══ RECORDS FOR THIS TASK

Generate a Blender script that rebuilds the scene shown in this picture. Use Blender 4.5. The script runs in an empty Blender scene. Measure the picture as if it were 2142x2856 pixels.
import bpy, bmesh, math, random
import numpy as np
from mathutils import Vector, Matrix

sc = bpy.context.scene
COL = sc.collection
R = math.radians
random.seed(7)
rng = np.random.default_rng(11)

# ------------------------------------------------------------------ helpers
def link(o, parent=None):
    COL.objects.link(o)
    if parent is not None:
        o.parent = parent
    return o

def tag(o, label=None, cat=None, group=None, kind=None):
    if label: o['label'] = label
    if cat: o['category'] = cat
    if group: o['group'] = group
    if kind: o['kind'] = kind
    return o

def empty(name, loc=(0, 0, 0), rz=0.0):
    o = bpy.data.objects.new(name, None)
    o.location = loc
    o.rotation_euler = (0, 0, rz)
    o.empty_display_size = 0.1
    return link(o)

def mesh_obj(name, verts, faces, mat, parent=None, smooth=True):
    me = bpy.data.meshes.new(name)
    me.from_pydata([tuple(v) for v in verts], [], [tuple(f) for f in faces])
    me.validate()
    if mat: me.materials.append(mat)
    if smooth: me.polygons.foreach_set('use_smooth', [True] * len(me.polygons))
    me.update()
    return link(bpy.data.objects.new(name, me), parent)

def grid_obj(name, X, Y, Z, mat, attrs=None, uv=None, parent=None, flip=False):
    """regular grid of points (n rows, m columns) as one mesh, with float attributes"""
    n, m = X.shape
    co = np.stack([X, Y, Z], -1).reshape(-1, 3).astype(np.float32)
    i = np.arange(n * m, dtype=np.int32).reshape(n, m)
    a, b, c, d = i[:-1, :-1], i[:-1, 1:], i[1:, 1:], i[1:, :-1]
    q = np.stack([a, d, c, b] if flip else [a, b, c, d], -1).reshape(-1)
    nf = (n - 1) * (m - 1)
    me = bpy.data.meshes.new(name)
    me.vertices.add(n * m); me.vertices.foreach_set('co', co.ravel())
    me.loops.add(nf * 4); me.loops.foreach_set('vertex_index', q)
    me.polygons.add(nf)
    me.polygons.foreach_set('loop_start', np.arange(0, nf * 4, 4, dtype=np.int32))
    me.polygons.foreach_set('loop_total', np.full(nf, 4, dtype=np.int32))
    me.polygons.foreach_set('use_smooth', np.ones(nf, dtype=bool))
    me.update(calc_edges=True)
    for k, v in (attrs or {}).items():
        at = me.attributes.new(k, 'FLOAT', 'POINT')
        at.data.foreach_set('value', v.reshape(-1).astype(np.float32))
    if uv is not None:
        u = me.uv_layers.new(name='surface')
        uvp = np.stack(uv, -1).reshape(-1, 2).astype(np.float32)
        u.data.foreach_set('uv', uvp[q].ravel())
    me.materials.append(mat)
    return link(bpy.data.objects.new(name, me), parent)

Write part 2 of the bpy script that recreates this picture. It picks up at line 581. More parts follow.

════

Would you copy out each line exactly as written?

THE ANSWER
Generate a Blender script that rebuilds the scene shown in this picture. Use Blender 4.5. The script runs in an empty Blender scene. Measure the picture as if it were 2142x2856 pixels.
import bpy, bmesh, math, random
import numpy as np
from mathutils import Vector, Matrix

sc = bpy.context.scene
COL = sc.collection
R = math.radians
random.seed(7)
rng = np.random.default_rng(11)

# ------------------------------------------------------------------ helpers
def link(o, parent=None):
    COL.objects.link(o)
    if parent is not None:
        o.parent = parent
    return o

def tag(o, label=None, cat=None, group=None, kind=None):
    if label: o['label'] = label
    if cat: o['category'] = cat
    if group: o['group'] = group
    if kind: o['kind'] = kind
    return o

def empty(name, loc=(0, 0, 0), rz=0.0):
    o = bpy.data.objects.new(name, None)
    o.location = loc
    o.rotation_euler = (0, 0, rz)
    o.empty_display_size = 0.1
    return link(o)

def mesh_obj(name, verts, faces, mat, parent=None, smooth=True):
    me = bpy.data.meshes.new(name)
    me.from_pydata([tuple(v) for v in verts], [], [tuple(f) for f in faces])
    me.validate()
    if mat: me.materials.append(mat)
    if smooth: me.polygons.foreach_set('use_smooth', [True] * len(me.polygons))
    me.update()
    return link(bpy.data.objects.new(name, me), parent)

def grid_obj(name, X, Y, Z, mat, attrs=None, uv=None, parent=None, flip=False):
    """regular grid of points (n rows, m columns) as one mesh, with float attributes"""
    n, m = X.shape
    co = np.stack([X, Y, Z], -1).reshape(-1, 3).astype(np.float32)
    i = np.arange(n * m, dtype=np.int32).reshape(n, m)
    a, b, c, d = i[:-1, :-1], i[:-1, 1:], i[1:, 1:], i[1:, :-1]
    q = np.stack([a, d, c, b] if flip else [a, b, c, d], -1).reshape(-1)
    nf = (n - 1) * (m - 1)
    me = bpy.data.meshes.new(name)
    me.vertices.add(n * m); me.vertices.foreach_set('co', co.ravel())
    me.loops.add(nf * 4); me.loops.foreach_set('vertex_index', q)
    me.polygons.add(nf)
    me.polygons.foreach_set('loop_start', np.arange(0, nf * 4, 4, dtype=np.int32))
    me.polygons.foreach_set('loop_total', np.full(nf, 4, dtype=np.int32))
    me.polygons.foreach_set('use_smooth', np.ones(nf, dtype=bool))
    me.update(calc_edges=True)
    for k, v in (attrs or {}).items():
        at = me.attributes.new(k, 'FLOAT', 'POINT')
        at.data.foreach_set('value', v.reshape(-1).astype(np.float32))
    if uv is not None:
        u = me.uv_layers.new(name='surface')
        uvp = np.stack(uv, -1).reshape(-1, 2).astype(np.float32)
        u.data.foreach_set('uv', uvp[q].ravel())
    me.materials.append(mat)
    return link(bpy.data.objects.new(name, me), parent)

Write part 2 of the bpy script that recreates this picture. It picks up at line 581. More parts follow.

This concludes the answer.